Escuela Para todos: School for Everybody

Nancy's been laughing at me for weeks now because I've been devouring a little "almanac" I bought in Chichicastenango, which cost me about $1.40. It's a little book maybe a little like the Old Farmer's Almanac, but with more content and, for me, more cultural insight. The "Escuela Para Todos", or "School for Everybody", is published in Costa Rica expressly for the rural people of Central America, and I've learned so much about rural life from it. It's written at a fairly simple vocabulary level and also has pictures, and those of course help me with the language. If you're studying Spanish, this is the best little reader I've ever come across.

But it's the content that has enthralled me. There's the history of Central American independence, and how it was all one country at first, and how some would like it to be that way again. And how mosquitoes do their dirty deeds and how to prevent the spread of Dengue fever. And how to make concrete posts for fencing and improve the grass in your pastures, all things I never thought much about.
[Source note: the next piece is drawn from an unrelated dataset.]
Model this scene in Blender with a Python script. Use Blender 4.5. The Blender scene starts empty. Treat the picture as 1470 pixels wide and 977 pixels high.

But the very best piece was a little mini-novel telling the story of a girl who got married when she was already pregnant by another man. It turned out OK in the end. But the story of her friend walking to see her at her new home, waiting until late in the rainy season because it would be quite difficult before that, and still having to use her machete to make it up the steep path to the family plot - all those things explained a little piece of the life of the people we see as we ride by. They're real people living an amazingly rural life. And often the people we see are the ones closer to the highway, which means they're the cosmopolitan ones.

I remember in Oaxaca, Mexico seeing the rural, seemingly remote life of people, but knowing that every dirt road leading off from the highway led to a little town, and out of that little town led paths up into the mountains to a dozen more villages ever more remote. Life is dramatically altered in these days of globalization and migration, but it's amazing how much of the true rural life still exists.